若干の考察

ここまでの話をまとめておこう。

開講される各講義・演習の教育上の目的を明確にできていること、これが厳密にできていればルーブリックによるレポートなどの評価軸の絞り込みは容易である。それを忠実に実行に移せば、(1)採点業務の効率化、(2)受講生の受講態度の良化、(3)静粛な雰囲気での講義進行、という教員側のメリットを享受できるのと同時に、前章の検討結果を踏まえると、学生・生徒の学ぶ意欲なども観察できる。また、学生側にもルーブリックで意図されたスキルが身につくというメリットを享受できる。とはいえ、上記事項を実現するためのルーブリック作成および運用にはそれなりのハードルがある。
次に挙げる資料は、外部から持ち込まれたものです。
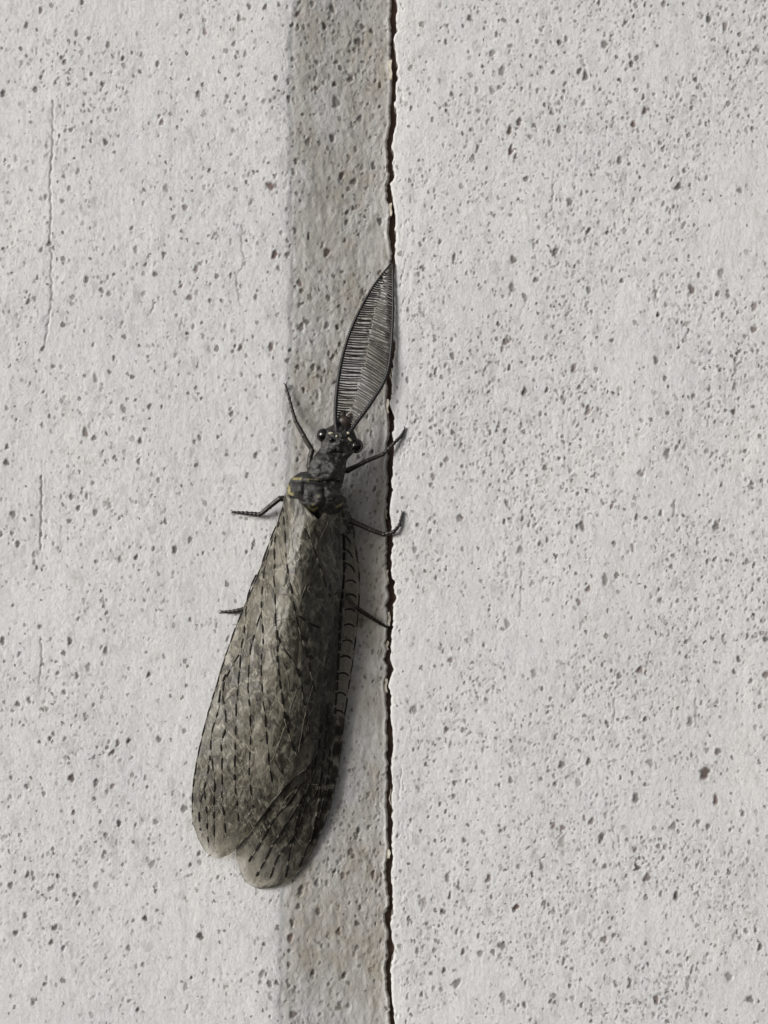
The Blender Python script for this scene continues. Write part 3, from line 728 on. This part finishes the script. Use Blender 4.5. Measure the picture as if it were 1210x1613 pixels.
def roof(x, y):
    """shared roof shape, vectorised over photo coordinates"""
    x = np.asarray(x, float); y = np.asarray(y, float)
    rx, rh = ridge(y), ridge_h(y); l, r = Lc(y), Rm(y)
    hl = .45 + 1.3 * np.clip((850 - y) / 80, 0, 1)
    cr, kk = crest_c(y), crack_c(y)
    hr = -DEPTH * np.clip((r - cr) / (kk - cr), 0, 1) + np.interp(y, [785, 860, 1000, 1250, 1400], [2.9, 1.2, .8, .6, .25])
    a = np.clip((x - l) / (rx - l), 0, 1); b = np.clip((r - x) / (r - rx), 0, 1)
    left = hl + (rh - hl) * (.75 * a + .25 * np.sin(a * math.pi / 2))
    right = hr + (rh - hr) * (.8 * b + .2 * np.sin(b * math.pi / 2))
    k = np.interp(y, [780, 1000, 1400], [1.7, 1.5, .7])
    h = -k * np.log(np.exp(-left / k) + np.exp(-right / k)) + .35 * k * np.exp(-(left - right) ** 2 / (2 * k) ** 2)       # rounded ridge
    return h + .10

def wrinkle(x, y, u, seed):
    wr = (.07 * vnoise(x, y, 9, 28, seed + 1) + .035 * vnoise(x + .4 * y, y, 5, 14, seed + 2) + .015 * vnoise(x, y, 3, 6, seed + 3))
    return wr * np.minimum(1, 6 * np.minimum(u, 1 - u) + .35)

def wing(name, lo, hi, y0, y1, nrow, ncol, lift, seed, clear_fn, patches, label):
    v = np.linspace(0, 1, nrow); ys = y0 + (y1 - y0) * v
    u = np.linspace(0, 1, ncol)
    YY = np.repeat(ys[:, None], ncol, 1); XX = lo(ys)[:, None] * (1 - u) + hi(ys)[:, None] * u
    XX = XX + 1.2 * vnoise(XX * 0 + YY, YY * 0, 14, 1, seed) * ((u == 0) | (u == 1))
    h = wing_h(XX, YY) + lift
    h = h + wrinkle(XX, YY, u, seed)
    # margin falls towards the wall near the tip
    V = np.array([P(a, b, c) for a, b, c in zip(XX.ravel(), YY.ravel(), h.ravel())])
    o = part(name, V, grid_faces(nrow, ncol), MAT_WING, fly, ORIGIN)
    tone = np.zeros((nrow * ncol, 3)); fx, fy = XX.ravel(), YY.ravel()
    tone[:, 0] = np.clip(clear_fn(fx, fy), 0, .9)
    wob = vnoise(fx, fy, 4, 6, seed + 7)
    for (x, y, rx, ry, rot, kind, amt) in patches:
        c, s_ = math.cos(rot), math.sin(rot); dx, dy = fx - x, fy - y
        ex_ = 5 if kind == 'D' else 2
        q = (np.abs((dx * c + dy * s_) / rx) ** ex_ + np.abs((-dx * s_ + dy * c) / ry) ** ex_) ** (1 / ex_) + (.12 if kind == 'D' else .25) * wob
        g = amt * (1 - smooth01((q - .75) / (.3 if kind == 'D' else .5)))
        ch_ = 1 if kind in 'dD' else 2
        tone[:, ch_] = np.maximum(tone[:, ch_], g)
        tone[:, 0] *= 1 - (.8 if kind in 'dD' else .15) * g
    tone[:, 2] = np.maximum(tone[:, 2], .7 * smooth01((tone[:, 0] - .3) / .3) * (fx > 500))
    tone[:, 1] *= 1 - smooth01((tone[:, 0] - .3) / .3)
    attr(o, "tone", tone)
    md = o.modifiers.new("thickness", 'SOLIDIFY'); md.thickness = .00003; md.offset = 0
    o["label"] = label
    return o

PL = [(452, 850, 4, 16, -.1, 'd', .6), (464, 845, 3, 14, -.2, 'd', .5), (446, 830, 3, 12, .1, 'd', .6), (470, 800, 10, 16, -.2, 'd', .4), (455, 905, 5, 14, 0, 'd', .4), (414, 878, 5, 9, .35, 'd', .9), (445, 932, 9, 6, 0, 'd', .35), (427, 858, 5, 7, .3, 'p', .6), (438, 872, 5, 20, -.1, 'p', .3), (444, 952, 9, 12, 0, 'p', .35), (442, 905, 6, 14, 0, 'p', .4),  # long pale shoulder patch here is white sheen put into the membrane colour
      (358, 1038, 4, 9, .3, 'p', .7), (355, 1022, 4, 4, 0, 'p', .5), (372, 1000, 5, 10, .3, 'p', .3), (341, 1085, 3, 7, .3, 'd', .7), (333, 1110, 3, 9, .3, 'd', .7), (325, 1140, 2.5, 8, .3, 'd', .7),
      (320, 1180, 2.5, 9, .1, 'd', .9), (312, 1215, 3, 8, .2, 'd', .7), (307, 1260, 2.5, 8, 0, 'd', .6), (459, 805, 6, 26, -.15, 'p', .15), (469, 815, 3, 28, -.2, 'p', .2), (461, 790, 4, 8, -.2, 'd', .7), (466, 800, 3, 8, -.2, 'd', .6),
      (476, 800, 3.5, 22, -.3, 'd', .6), (402, 905, 3, 10, .35, 'd', .6), (390, 935, 3, 10, .35, 'd', .5), (382, 968, 3, 8, .3, 'd', .5), (365, 1003, 2.5, 8, .3, 'd', .6),
      (505, 960, 26, 60, .1, 'd', .30), (485, 905, 14, 30, 0, 'd', .28), (497, 1080, 14, 60, .1, 'd', .35), (480, 1160, 14, 40, .2, 'd', .25), (462, 860, 9, 22, 0, 'p', .22), (513, 845, 6, 18, .5, 'd', .5),
      (400, 1220, 12, 40, 0, 'p', .12), (345, 1250, 10, 40, 0, 'p', .12), (388, 1110, 10, 40, 0, 'p', .14), (365, 1180, 8, 30, 0, 'p', .10), (320, 1320, 12, 20, -.4, 'p', .25),
      (322, 1338, 14, 16, -.5, 'p', .4), (304, 1290, 5, 30, 0, 'p', .3), (418, 1000, 10, 25, 0, 'p', .22), (404, 960, 7, 30, .2, 'p', .18)]
PR = [(540, 1166, 4, 4, 0, 'p', .8), (534, 1204, 5, 5, 0, 'p', .8), (528, 1228, 6, 7, .2, 'D', .8), (524, 1240, 5, 3, 0, 'p', .8), (511, 1288, 4, 6, .3, 'p', .6), (505, 1300, 4, 6, .35, 'D', .8), (515, 1225, 2.2, 14, .2, 'p', .6), (522, 1205, 3, 8, .15, 'D', .9), (484, 1338, 3, 7, .5, 'p', .6), (418, 1370, 48, 34, .3, 'p', .4), (384, 1368, 9, 22, -.3, 'p', .4), (534, 915, 6.5, 16, .1, 'D', 1), (526, 925, 6, 14, .5, 'd', .9), (513, 885, 3, 14, -.3, 'd', .7), (534, 1151, 8, 9, .1, 'D', 1), (531, 1180, 8, 12, .15, 'D', 1), (521, 1150, 6, 18, .1, 'd', .7), (529, 1166, 3, 3, 0, 'p', .5),
      (530, 1199, 7, 6, 0, 'p', .5), (521, 1192, 2.5, 12, .15, 'p', .6), (526, 1215, 6, 10, .2, 'd', .55), (519, 1252, 5, 8, .2, 'D', 1), (512, 1270, 5, 9, .3, 'D', .8), (497, 1310, 6, 12, .35, 'D', 1), (489, 1325, 4, 6, .4, 'd', .8),
      (502, 1262, 2.2, 7, .3, 'p', .8), (495, 1288, 2.4, 12, .25, 'p', .8), (509, 1238, 18, 3.5, .06, 'p', .35), (470, 1352, 4, 10, .1, 'p', .5), (505, 1290, 6, 14, .35, 'd', .55),
      (450, 1375, 3, 10, .2, 'p', .4), (410, 1345, 24, 26, .6, 'p', .12), (525, 1040, 9, 80, .08, 'd', .55), (515, 1140, 12, 50, .08, 'd', .5), (500, 1210, 14, 30, .1, 'd', .4), (545, 850, 5, 40, 0, 'd', .35),
      (455, 1300, 10, 16, .4, 'p', .10), (470, 1290, 14, 20, .5, 'd', .25), (524, 866, 3, 7, .4, 'p', .7), (516, 877, 3, 6, .3, 'p', .6), (532, 850, 4, 22, 0, 'd', .6)]
def clear_L(x, y): return .08 + .55 * smooth01((y - 1190) / 155) + .30 * smooth01((y - 1290) / 60) * (x < 345) + 0 * x
def clear_R(x, y):
    r = Rm(y); fld = smooth01((x - (r - 25)) / 3) * smooth01((1135 - y) / 12) * smooth01((y - 835) / 12)
    tip = .45 * smooth01((y - 1372) / 26) + .35 * smooth01((x - (r - 9)) / 9) * smooth01((y - 1330) / 20)
    edge = .5 * smooth01((392 - x) / 14) * smooth01((y - 1345) / 10)
    return .08 + .72 * fld + .58 * smooth01((y - 1260) / 110) * smooth01((r - 12 - x) / 14) + .5 * tip + edge
# hind wings lie hidden beneath; fore wings show
wr_ = wing("forewing", Rl, Rm, 788, 1400, 200, 84, -.12, 140, clear_R, PR, "right forewing with clear ladder-like outer margin and black spots")
wl_ = wing("forewing", Lm, Mm, 770, 1352, 200, 110, .10, 120, clear_L, PL, "left forewing with black dashed veins, lying on top")

SURF = {wl_.name: (Lm, Mm, .10, 120), wr_.name: (Rl, Rm, -.12, 140)}
def vein(par, pts, lift, r=.075, dash=(13, 9), start_dark=True, name="vein", seed=0, pale_only=False, dark_only=False):
    q = resample(pts, 1.5)
    q = q + np.stack([.5 * vnoise(q[:, 1], q[:, 0], 9, 9, 200 + seed), 0 * q[:, 0]], 1)
    lo, hi, wl0, wseed = SURF[par.name]
    uu = np.clip((q[:, 0] - lo(q[:, 1])) / (hi(q[:, 1]) - lo(q[:, 1])), 0, 1)
    hcol = wing_h(q[:, 0], q[:, 1]) + wl0 + wrinkle(q[:, 0], q[:, 1], uu, wseed) + .02
    P3 = [P(a, b, c) for (a, b), c in zip(q, hcol)]
    rv = random.Random(seed * 7 + 1)
    mb = MB(); i = 0; dark = start_dark; n = len(P3)
    while i < n - 1:
        L = dash[0] if dark else dash[1]
        k = max(2, int(L * rv.uniform(.6, 1.5) / 1.5))
        if pale_only or dark_only: k = n
        j = min(n - 1, i + k)
        if n - 1 - j < 2: j = n - 1
        seg = P3[i:j + 1]; isd = (dark and not pale_only) or dark_only
        rr = r * (1.3 * rv.uniform(.8, 1.15) if isd else .55); t = np.linspace(0, 1, len(seg))
        prof = rr * (.62 + .38 * np.sin(np.pi * np.clip(t, .04, .96)) ** .5)
        mb.add(*tube(seg, prof, 6), 0 if isd else 1)
        i = j; dark = not dark
    o = part(name, mb.V, mb.F, [MAT_VEIN_D, MAT_VEIN_P], par, ORIGIN, mb.M)
    return o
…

第1に、ルーブリックで設定する評価軸および評価基準は少なくとも講義期間中に変更しないことが望ましい。1つの講義で評価軸や評価基準が揺れると受講生たちに迷いを生じさせるし、採点業務にも支障をきたすことになるからである。

第2に、評価軸や評価基準はシンプルな方が望ましい。シンプルであるほど結果に対して強力な説得力が付与されるからである。これは、多様化する高等教育の実践アプローチの中で学生のスキル獲得の程度を計測する際の妥当性・信頼性に関連するポイントである。なお、評価軸および評価基準をシンプルにするほど他の講義などへの転用も容易になるという意味で、ルーブリックは汎用性の高いツールとして有力な手段となることも期待できる。

第3に、作成されたシートはルーブリックで採点の後に必ず返却することが重要である。いくら「書く」活動が重要だとしても、結果が戻ってこなければ学生は何をどうしていいのかが分からなくなるからである。この点は、教員と学生・生徒間で評価基準・目的などが相互で合意されているインフォームド・アセスメントに関連する。
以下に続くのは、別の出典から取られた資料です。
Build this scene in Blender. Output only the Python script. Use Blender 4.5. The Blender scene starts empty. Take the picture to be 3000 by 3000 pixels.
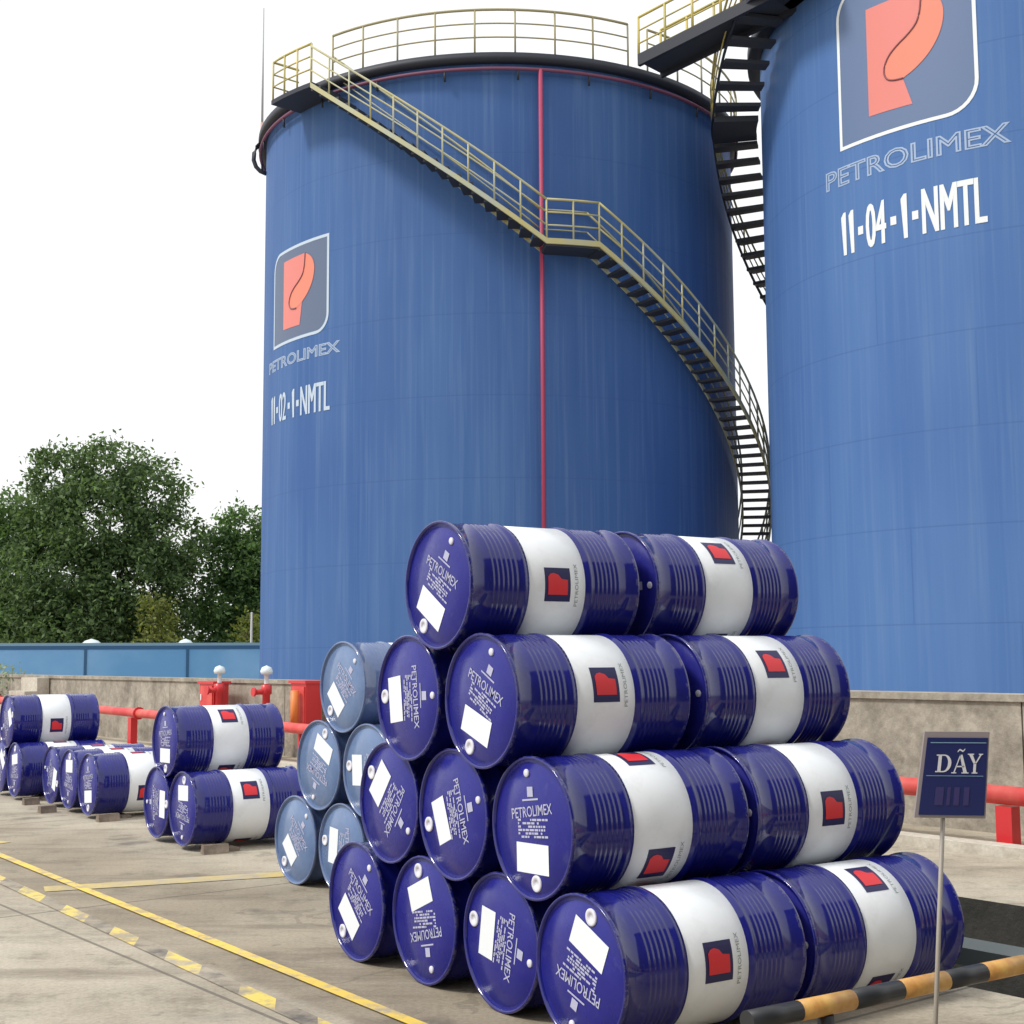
import bpy, bmesh, math, random
from mathutils import Vector, Matrix
random.seed(11)
PI = math.pi
sc = bpy.context.scene
C = sc.collection
rad = math.radians

# ------------------------------------------------------------------ helpers
class MB:
    """collects shapes and links them as ONE mesh object"""
    def __init__(s): s.v = []; s.f = []; s.m = []; s.sm = []
    def quad(s, pts, mi=0, smooth=False):
        i = len(s.v); s.v += [tuple(p) for p in pts]
        s.f.append(tuple(range(i, i + len(pts)))); s.m.append(mi); s.sm.append(smooth)
    def box(s, c, size, rot=None, mi=0):
        hx, hy, hz = [d / 2 for d in size]; M = rot or Matrix.Identity(3); c = Vector(c)
        P = [c + M @ Vector((x * hx, y * hy, z * hz)) for x in (-1, 1) for y in (-1, 1) for z in (-1, 1)]
        i = len(s.v); s.v += [tuple(p) for p in P]
        for f in ((0, 1, 3, 2), (4, 6, 7, 5), (0, 4, 5, 1), (2, 3, 7, 6), (0, 2, 6, 4), (1, 5, 7, 3)):
            s.f.append(tuple(i + k for k in f)); s.m.append(mi); s.sm.append(False)
    def tube(s, pts, r, n=8, closed=False, mi=0, caps=True):
        pts = [Vector(p) for p in pts]; N = len(pts); rings = []
        for k, p in enumerate(pts):
            a = pts[k - 1] if (k > 0 or closed) else p
            b = pts[(k + 1) % N] if (k < N - 1 or closed) else p
            t = (b - a).normalized()
            ref = Vector((0, 0, 1)) if abs(t.z) < .95 else Vector((1, 0, 0))
            u = t.cross(ref).normalized(); w = u.cross(t)
            rr = r[k] if isinstance(r, (list, tuple)) else r
            i = len(s.v)
            for j in range(n):
                q = p + (u * math.cos(2 * PI * j / n) + w * math.sin(2 * PI * j / n)) * rr
                s.v.append(tuple(q))
            rings.append(i)
        for k in range(N if closed else N - 1):
            a, b = rings[k], rings[(k + 1) % N]
            for j in range(n):
                s.f.append((a + j, a + (j + 1) % n, b + (j + 1) % n, b + j)); s.m.append(mi); s.sm.append(True)
        if caps and not closed:
            s.f.append(tuple(rings[0] + j for j in range(n))); s.m.append(mi); s.sm.append(False)
            s.f.append(tuple(rings[-1] + j for j in reversed(range(n)))); s.m.append(mi); s.sm.append(False)
    def lathe(s, prof, n=64, axis='x', closed=False, mi=0, a0=0, a1=2 * PI):
        """prof: list of (along, radius)"""
        full = abs(a1 - a0 - 2 * PI) < 1e-6; cols = n if full else n + 1; base = len(s.v)
        for (t, r) in prof:
            for j in range(cols):
                a = a0 + (a1 - a0) * j / n; c, d = r * math.cos(a), r * math.sin(a)
                s.v.append((t, c, d) if axis == 'x' else (c, d, t))
        for k in range(len(prof) - 1):
            for j in range(n):
                j2 = (j + 1) % cols
                s.f.append((base + k * cols + j, base + k * cols + j2, base + (k + 1) * cols + j2, base + (k + 1) * cols + j))
                s.m.append(mi); s.sm.append(True)
    def sector(s, th0, th1, r0, r1, z0, z1, n=6, cx=0, cy=0, z0b=None, z1b=None, mi=0):
        """curved slab between two angles; z may run from (z0,z1) to (z0b,z1b)"""
        z0b = z0 if z0b is None else z0b; z1b = z1 if z1b is None else z1b
        base = len(s.v)
        for k in range(n + 1):
            t = k / n; a = th0 + (th1 - th0) * t; lo = z0 + (z0b - z0) * t; hi = z1 + (z1b - z1) * t
            for r, z in ((r0, lo), (r1, lo), (r1, hi), (r0, hi)):
                s.v.append((cx + r * math.cos(a), cy + r * math.sin(a), z))
        for k in range(n):
            for j in range(4):
                s.f.append((base + 4 * k + j, base + 4 * k + (j + 1) % 4, base + 4 * k + 4 + (j + 1) % 4, base + 4 * k + 4 + j)); s.m.append(mi); s.sm.append(False)
        s.f.append((base + 3, base + 2, base + 1, base)); e = base + 4 * n
        s.f.append((e, e + 1, e + 2, e + 3)); s.m += [mi, mi]; s.sm += [False, False]
    def mesh(s, name, mats):
        me = bpy.data.meshes.new(name); me.from_pydata(s.v, [], s.f)
        for m in (mats if isinstance(mats, (list, tuple)) else [mats]): me.materials.append(m)
        me.polygons.foreach_set('material_index', s.m); me.polygons.foreach_set('use_smooth', s.sm)
        bm = bmesh.new(); bm.from_mesh(me); bmesh.ops.recalc_face_normals(bm, faces=bm.faces); bm.to_mesh(me); bm.free()
        me.update(); return me
    def build(s, name, mats, parent=None):
        return link(name, s.mesh(name, mats), parent)
    def add(s, me, fn=None, mi=0, smooth=False):
        i = len(s.v)
        for v in me.vertices: s.v.append(tuple(fn(v.co) if fn else v.co))
        for p in me.polygons:
            s.f.append(tuple(i + k for k in p.vertices)); s.m.append(mi); s.sm.append(smooth)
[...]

ルーブリック評価は講義風景を一変させる特効薬ではない。それと同時に、講義内容の学問上の位置づけによってはルーブリック評価がふさわしくないものも存在する。これは私が実際にルーブリック評価を通じた講義運営をした上での実感だが、学問体系が強固に構築されていて、さまざまな応用分野に接続する基礎的分野にあたる内容を講義する場合、その評価は従来の方法でいいと思っている。

いわゆる基礎理論は「知見をある程度自在に再現できる」ことがスキルなのだから、それを測るのには小テストなど(紹介した溝上慎一における最広義の定義を踏まえると、これも立派なAL)の従来からの方法がより効率的である。無論、スポット的にこれまでと切り口の異なる教育実践をうまく挿入できれば、それに越したことはない。
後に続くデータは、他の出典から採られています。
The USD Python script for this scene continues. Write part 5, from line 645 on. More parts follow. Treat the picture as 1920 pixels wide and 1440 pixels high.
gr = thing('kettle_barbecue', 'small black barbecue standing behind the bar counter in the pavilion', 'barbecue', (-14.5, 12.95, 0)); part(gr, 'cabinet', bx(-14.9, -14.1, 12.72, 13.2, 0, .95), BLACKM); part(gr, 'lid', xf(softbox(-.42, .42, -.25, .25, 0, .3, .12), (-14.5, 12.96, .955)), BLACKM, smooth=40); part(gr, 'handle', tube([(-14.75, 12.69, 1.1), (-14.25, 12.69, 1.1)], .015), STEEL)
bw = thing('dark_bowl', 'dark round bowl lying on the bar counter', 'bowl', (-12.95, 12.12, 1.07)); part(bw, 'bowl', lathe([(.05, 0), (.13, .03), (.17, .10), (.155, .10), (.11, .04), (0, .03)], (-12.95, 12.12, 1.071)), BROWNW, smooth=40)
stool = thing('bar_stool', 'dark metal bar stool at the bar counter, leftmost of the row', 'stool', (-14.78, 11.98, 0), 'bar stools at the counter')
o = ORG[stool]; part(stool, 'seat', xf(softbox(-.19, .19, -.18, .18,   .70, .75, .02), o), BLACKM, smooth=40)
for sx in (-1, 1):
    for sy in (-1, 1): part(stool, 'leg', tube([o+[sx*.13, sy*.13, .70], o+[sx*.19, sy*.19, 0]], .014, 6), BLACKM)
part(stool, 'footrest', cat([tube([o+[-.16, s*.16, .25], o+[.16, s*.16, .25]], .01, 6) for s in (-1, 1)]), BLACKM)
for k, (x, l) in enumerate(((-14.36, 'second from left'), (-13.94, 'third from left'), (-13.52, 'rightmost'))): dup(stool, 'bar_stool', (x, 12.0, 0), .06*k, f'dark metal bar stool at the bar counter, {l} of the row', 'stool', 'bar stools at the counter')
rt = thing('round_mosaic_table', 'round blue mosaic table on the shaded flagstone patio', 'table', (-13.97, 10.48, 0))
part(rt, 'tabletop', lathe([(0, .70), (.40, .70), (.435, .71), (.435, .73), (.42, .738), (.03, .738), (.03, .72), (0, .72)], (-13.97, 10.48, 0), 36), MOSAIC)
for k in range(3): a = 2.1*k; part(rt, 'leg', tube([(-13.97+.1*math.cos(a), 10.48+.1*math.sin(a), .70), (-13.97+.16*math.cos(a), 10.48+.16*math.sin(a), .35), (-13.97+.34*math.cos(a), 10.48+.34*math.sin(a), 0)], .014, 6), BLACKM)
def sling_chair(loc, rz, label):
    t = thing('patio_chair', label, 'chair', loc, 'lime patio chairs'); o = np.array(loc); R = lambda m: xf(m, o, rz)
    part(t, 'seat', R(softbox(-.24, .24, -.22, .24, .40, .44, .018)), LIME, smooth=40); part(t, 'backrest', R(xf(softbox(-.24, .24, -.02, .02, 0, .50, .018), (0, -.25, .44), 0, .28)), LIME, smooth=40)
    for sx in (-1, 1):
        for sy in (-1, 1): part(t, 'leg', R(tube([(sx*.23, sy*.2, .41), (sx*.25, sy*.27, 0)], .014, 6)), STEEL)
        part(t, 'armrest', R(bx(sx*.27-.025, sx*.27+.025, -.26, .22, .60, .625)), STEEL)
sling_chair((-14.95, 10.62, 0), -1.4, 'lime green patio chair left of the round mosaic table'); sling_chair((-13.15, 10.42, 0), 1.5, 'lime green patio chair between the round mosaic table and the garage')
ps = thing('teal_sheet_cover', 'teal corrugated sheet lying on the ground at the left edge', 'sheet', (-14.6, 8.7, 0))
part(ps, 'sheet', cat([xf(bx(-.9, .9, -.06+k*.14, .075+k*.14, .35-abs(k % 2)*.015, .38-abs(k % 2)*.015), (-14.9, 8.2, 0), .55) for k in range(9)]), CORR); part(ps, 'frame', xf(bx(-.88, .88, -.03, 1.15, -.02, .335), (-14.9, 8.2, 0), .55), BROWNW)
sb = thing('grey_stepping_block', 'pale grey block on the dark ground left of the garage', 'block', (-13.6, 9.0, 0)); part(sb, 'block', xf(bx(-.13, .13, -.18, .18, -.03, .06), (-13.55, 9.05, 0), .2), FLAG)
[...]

その1つとして最近注目されているのが反転授業である※注1)。たとえば、講義途中にレポート課題を課す単元があるとする。通常の講義では必要な知識を教室で教授し、それを踏まえて教室外でレポート課題に取り組んでもらう構造をもつ。反転授業はこれを反転させる、すなわち教室外で必要な知識について勉強してもらい、その成果をもって教室でレポート課題について取り組むのである。

ただし、その場合、その実践がそれまで学んだ基礎知識を活かしたものであるのと同時に、それ以降の基礎知識を獲得するきっかけとならなければならない。この点については後に触れる。